[start of DATA TO USE]

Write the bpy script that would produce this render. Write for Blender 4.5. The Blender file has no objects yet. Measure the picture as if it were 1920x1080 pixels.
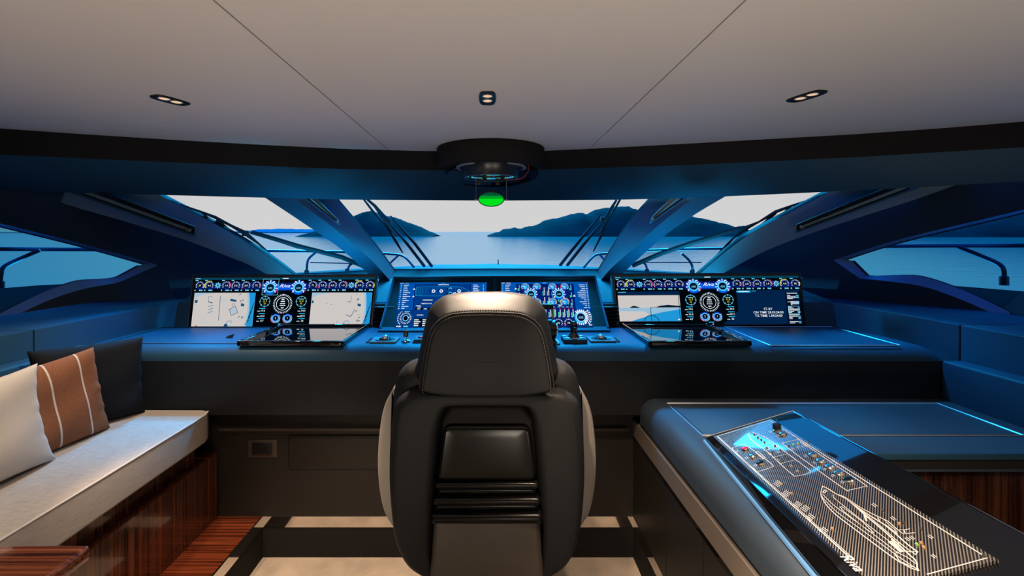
import bpy, bmesh, math, random
from mathutils import Vector, Matrix
random.seed(7)
C = bpy.context.scene.collection
K, CX, CY, CZ = 900.0, 925.0, 450.0, 1.35      # focal length in pixels, principal point, eye height
def V(*a): return Vector(a)
def P(px, py, Y): return V((px-CX)*Y/K, Y, CZ-(py-CY)*Y/K)
def PZ(px, py, z):
    Y = (CZ-z)*K/(py-CY)
    return P(px, py, Y)
def PP(px, py, o, n):
    d = V((px-CX)/K, 1, -(py-CY)/K); e = V(0, 0, CZ)
    t = (o-e).dot(n)/d.dot(n)
    return e+d*t
def plane(a, b, c):
    n = (b-a).cross(c-a).normalized()
    return a, n
# ---------------------------------------------------------------- materials
def lin(c):
    return tuple((x/12.92 if x <= .04045 else ((x+.055)/1.055)**2.4) for x in (v/255 for v in c))
M = {}
def mat(name, col, rough=.5, metal=0., spec=.5, coat=0., bump=0., bscale=300., var=0., vscale=5., sheen=0.):
    m = bpy.data.materials.new(name); m.use_nodes = True; M[name] = m
    nt = m.node_tree; b = nt.nodes['Principled BSDF']
    b.inputs['Base Color'].default_value = (*col, 1); b.inputs['Roughness'].default_value = rough
    b.inputs['Metallic'].default_value = metal; b.inputs['Specular IOR Level'].default_value = spec
    b.inputs['Coat Weight'].default_value = coat; b.inputs['Coat Roughness'].default_value = .04
    if sheen: b.inputs['Sheen Weight'].default_value = sheen
    if bump or var:
        tc = nt.nodes.new('ShaderNodeTexCoord')
    if bump:
        n = nt.nodes.new('ShaderNodeTexNoise'); n.inputs['Scale'].default_value = bscale; n.inputs['Detail'].default_value = 3
        bp = nt.nodes.new('ShaderNodeBump'); bp.inputs['Strength'].default_value = bump; bp.inputs['Distance'].default_value = .002
        nt.links.new(tc.outputs['Object'], n.inputs['Vector']); nt.links.new(n.outputs['Fac'], bp.inputs['Height'])
        nt.links.new(bp.outputs['Normal'], b.inputs['Normal'])
    if var:
        n2 = nt.nodes.new('ShaderNodeTexNoise'); n2.inputs['Scale'].default_value = vscale; n2.inputs['Detail'].default_value = 4
        cr = nt.nodes.new('ShaderNodeValToRGB')
        cr.color_ramp.elements[0].color = (*[c*(1-var) for c in col], 1); cr.color_ramp.elements[1].color = (*[min(1, c*(1+var)) for c in col], 1)
        cr.color_ramp.elements[0].position = .3; cr.color_ramp.elements[1].position = .7
        nt.links.new(tc.outputs['Object'], n2.inputs['Vector']); nt.links.new(n2.outputs['Fac'], cr.inputs['Fac']); nt.links.new(cr.outputs['Color'], b.inputs['Base Color'])
    return m
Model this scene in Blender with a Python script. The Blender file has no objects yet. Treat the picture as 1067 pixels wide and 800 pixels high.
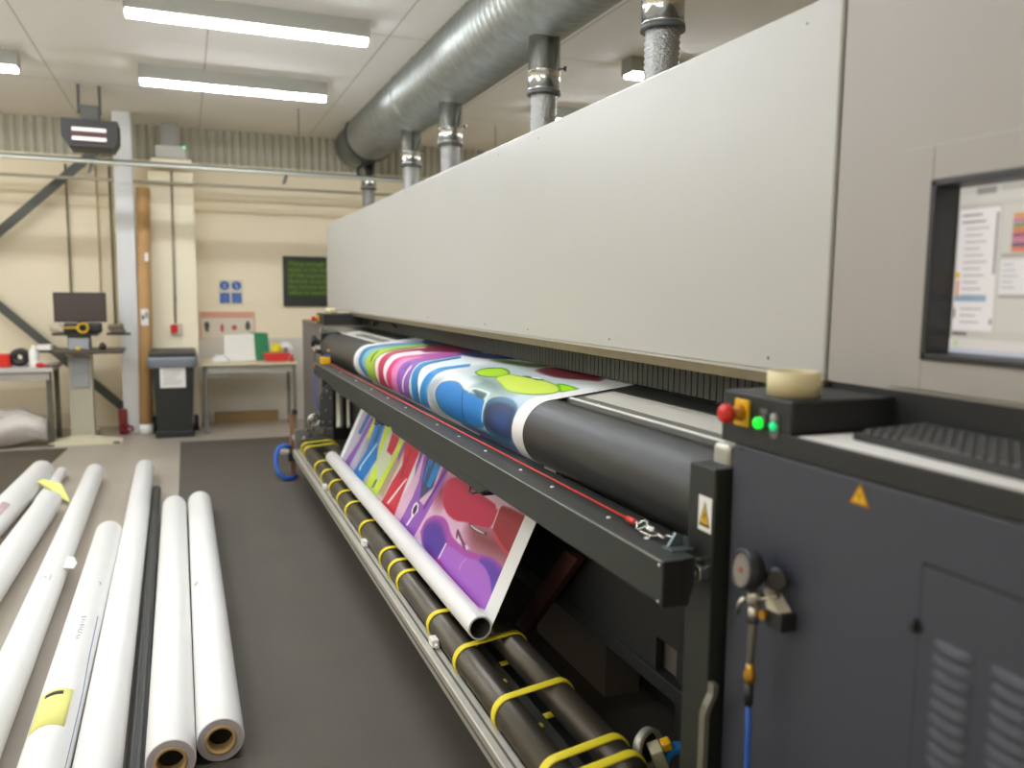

[end of DATA TO USE]

◆ AIM OF THE TASK:
Give an exact reproduction of every line, leaving out any picture.

◆ THE RESULT:
Write the bpy script that would produce this render. Write for Blender 4.5. The Blender file has no objects yet. Measure the picture as if it were 1920x1080 pixels.
import bpy, bmesh, math, random
from mathutils import Vector, Matrix
random.seed(7)
C = bpy.context.scene.collection
K, CX, CY, CZ = 900.0, 925.0, 450.0, 1.35      # focal length in pixels, principal point, eye height
def V(*a): return Vector(a)
def P(px, py, Y): return V((px-CX)*Y/K, Y, CZ-(py-CY)*Y/K)
def PZ(px, py, z):
    Y = (CZ-z)*K/(py-CY)
    return P(px, py, Y)
def PP(px, py, o, n):
    d = V((px-CX)/K, 1, -(py-CY)/K); e = V(0, 0, CZ)
    t = (o-e).dot(n)/d.dot(n)
    return e+d*t
def plane(a, b, c):
    n = (b-a).cross(c-a).normalized()
    return a, n
# ---------------------------------------------------------------- materials
def lin(c):
    return tuple((x/12.92 if x <= .04045 else ((x+.055)/1.055)**2.4) for x in (v/255 for v in c))
M = {}
def mat(name, col, rough=.5, metal=0., spec=.5, coat=0., bump=0., bscale=300., var=0., vscale=5., sheen=0.):
    m = bpy.data.materials.new(name); m.use_nodes = True; M[name] = m
    nt = m.node_tree; b = nt.nodes['Principled BSDF']
    b.inputs['Base Color'].default_value = (*col, 1); b.inputs['Roughness'].default_value = rough
    b.inputs['Metallic'].default_value = metal; b.inputs['Specular IOR Level'].default_value = spec
    b.inputs['Coat Weight'].default_value = coat; b.inputs['Coat Roughness'].default_value = .04
    if sheen: b.inputs['Sheen Weight'].default_value = sheen
    if bump or var:
        tc = nt.nodes.new('ShaderNodeTexCoord')
    if bump:
        n = nt.nodes.new('ShaderNodeTexNoise'); n.inputs['Scale'].default_value = bscale; n.inputs['Detail'].default_value = 3
        bp = nt.nodes.new('ShaderNodeBump'); bp.inputs['Strength'].default_value = bump; bp.inputs['Distance'].default_value = .002
        nt.links.new(tc.outputs['Object'], n.inputs['Vector']); nt.links.new(n.outputs['Fac'], bp.inputs['Height'])
        nt.links.new(bp.outputs['Normal'], b.inputs['Normal'])
    if var:
        n2 = nt.nodes.new('ShaderNodeTexNoise'); n2.inputs['Scale'].default_value = vscale; n2.inputs['Detail'].default_value = 4
        cr = nt.nodes.new('ShaderNodeValToRGB')
        cr.color_ramp.elements[0].color = (*[c*(1-var) for c in col], 1); cr.color_ramp.elements[1].color = (*[min(1, c*(1+var)) for c in col], 1)
        cr.color_ramp.elements[0].position = .3; cr.color_ramp.elements[1].position = .7
        nt.links.new(tc.outputs['Object'], n2.inputs['Vector']); nt.links.new(n2.outputs['Fac'], cr.inputs['Fac']); nt.links.new(cr.outputs['Color'], b.inputs['Base Color'])
    return m
Model this scene in Blender with a Python script. The Blender file has no objects yet. Treat the picture as 1067 pixels wide and 800 pixels high.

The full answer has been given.